82. The method of claim 81, wherein the polyacrylamide is prepared by the reaction of polyacrylonitrile with water.
83. The method of claim 81, wherein the polyacrylamide has a molecular weight between 1 and 50 million with between 20 and 30 percent ionic character.
84. The method of claim 81, wherein the polyacrylamide forms a polycarboxylic acid at alkaline pH.
85. The method of claim 44, wherein the polymeric processing aid is a hydrolysed polyacrylamide polymer characterized by an ability to sequester cations and an ability to flocculate solids.
86. The method of claim 44, wherein the polymeric processing aid is a polymer with a nitrogen functionality.
87. The method of claim 86, wherein the polymeric processing aid is a polyetheramine that has been reacted with methylchloride or salted with a polyacid.
88. The method of claim 44, wherein the polymeric processing aid is a triethanolamine-based polymer having a molecular weight up to 150,000.
89. The method of claim 44, wherein the polymeric processing aid is a polymeric acid selected from polyacrylic acid, polymethacrylic acid, salts of these acids, partial salts of these acids, and combinations thereof.
90. The method of claim 44, wherein the polymeric processing aid is a polymer based on monomers of maleic anhydride.
91. The method of claim 44, wherein the polymeric processing aid is a polymer selected from a homo polymer, a co-polymer, a salt or partial salt of these polymers, and combinations thereof, wherein the polymer includes a functional group selected from hydroxyl, carboxylic, amine, or combinations thereof.
92. The method of claim 44, wherein the polymeric processing aid is added into a pipeline transporting the aqueous mixture.

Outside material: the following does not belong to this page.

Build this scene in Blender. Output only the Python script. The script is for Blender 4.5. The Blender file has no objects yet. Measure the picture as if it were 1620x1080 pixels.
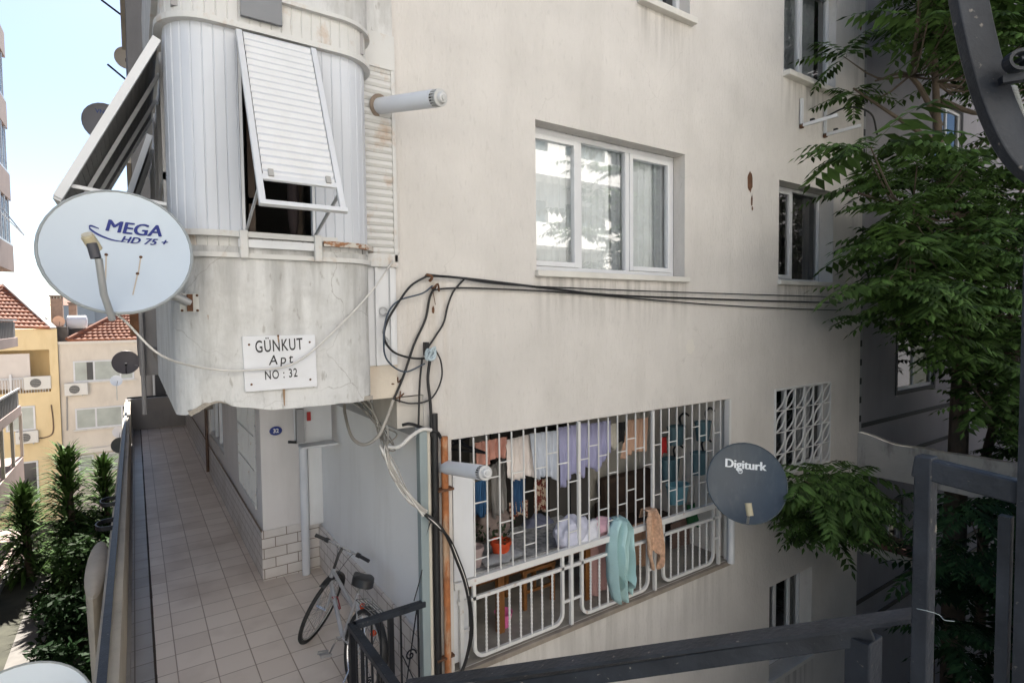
import bpy, bmesh, math, random
from mathutils import Vector, Matrix, Quaternion, noise
random.seed(7)
PI = math.pi
sc = bpy.context.scene
# ------------------------------------------------------------------ camera
FPX = 884.5
RIGHT = Vector((0.82852, -0.55985, -0.01099)).normalized()
UP = Vector((0.03286, 0.02902, 0.99904)).normalized()
FWD = Vector((0.55899, 0.82809, -0.04244)).normalized()
CAM = Vector((0.0, -4.2, 0.0))
cd = bpy.data.cameras.new('camera'); cam = bpy.data.objects.new('camera', cd)
sc.collection.objects.link(cam); sc.camera = cam
cd.sensor_width = 36; cd.lens = FPX/1620*36; cd.clip_start = 0.05; cd.clip_end = 3000
m3 = Matrix((RIGHT, UP, -FWD)).transposed()
cam.matrix_world = Matrix.Translation(CAM) @ m3.to_4x4()
# ------------------------------------------------------------------ sky, sun, exposure
SUN_EL, SUN_AZ = math.radians(46), math.radians(4)      # azimuth measured from +y towards +x
w = bpy.data.worlds.new('World'); sc.world = w; w.use_nodes = True
nt = w.node_tree; bg = nt.nodes['Background']
sky = nt.nodes.new('ShaderNodeTexSky'); sky.sky_type = 'NISHITA'; sky.sun_disc = False
sky.sun_elevation = SUN_EL; sky.sun_rotation = SUN_AZ
sky.air_density = 0.9; sky.dust_density = 0.4; sky.ozone_density = 1.0
nt.links.new(sky.outputs[0], bg.inputs[0]); bg.inputs[1].default_value = 0.05
sd = bpy.data.lights.new('sun', 'SUN'); sd.energy = 5.0; sd.angle = math.radians(0.5); sd.color = (1, .94, .85)
sun = bpy.data.objects.new('sun', sd); sc.collection.objects.link(sun)
sdir = Vector((math.sin(SUN_AZ)*math.cos(SUN_EL), math.cos(SUN_AZ)*math.cos(SUN_EL), math.sin(SUN_EL)))
sun.rotation_euler = sdir.to_track_quat('Z', 'Y').to_euler()
vs = sc.view_settings; vs.view_transform = 'Standard'; vs.look = 'None'; vs.gamma = 1.0; vs.exposure = 2.0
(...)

93. The method of claim 44, wherein the polymeric processing aid is added into a separation vessel.
94. The method of claim 44, wherein the liberation is performed at a pH between about 7 and about 10.
95. The method of claim 44, wherein the liberation is performed at a pH between about 8 and about 9.
96. The method of claim 44, wherein the liberation is performed at a pH between about 8.2 and about 8.7.
97. The method of claim 44, wherein the liberation is performed at a pH between about 8.2 and about 8.5.
98. The method of claim 52, further comprising:
adjusting the pH of the aqueous mixture to between about 8 and about 9.
99. The method of claim 1, further comprising:
supplying a transfer agent to the aqueous mixture.
100. The method of claim 99, wherein the transfer agent is selected from a caustic, a phosphate, a silicate, a carbonate, and combinations thereof.
101. The method of claim 99, wherein the transfer agent is a caustic.
102. The method of claim 99, wherein the transfer agent is a caustic selected from sodium hydroxide, potassium hydroxide, and combinations thereof.
103. The method of claim 99, wherein the transfer agent is sodium hydroxide.
104. The method of claim 44, wherein the polymeric processing aid is provided as an aqueous solution.
105. The method of claim 44, characterized in that a reduction in the multivalent ion concentration allows greater bubble attachment of the hydrocarbons.
106. The method of claim 48, further comprising:
monitoring the efficiency of the hydrocarbon recovery; and
varying the amount of polymeric processing aid added to the aqueous mixture to control the efficiency.
107. The method of claim 49, characterized in that a reduction in the cation concentration allows greater bubble attachment of the hydrocarbons.
108. A formulation for liberating hydrocarbons from an aqueous mixture of hydrocarbons and inorganic solids, comprising:
an aqueous solution of citric acid and antifreeze.
109. The formulation-of claim 108, wherein the citric acid comprises at least 50 weight percent of the solution.
110. The formulation of claim 109, wherein the antifreeze comprises between 1 and 25 weight percent methanol.
111. The method of claim 81, wherein the polyacrylamide has between 60 and 85 percent anionic character.
112. The method of claim 81, wherein the polyacrylamide is cationic.
113. The method of claim 50, wherein the polymeric processing aid flocculates solids in the tailings portion.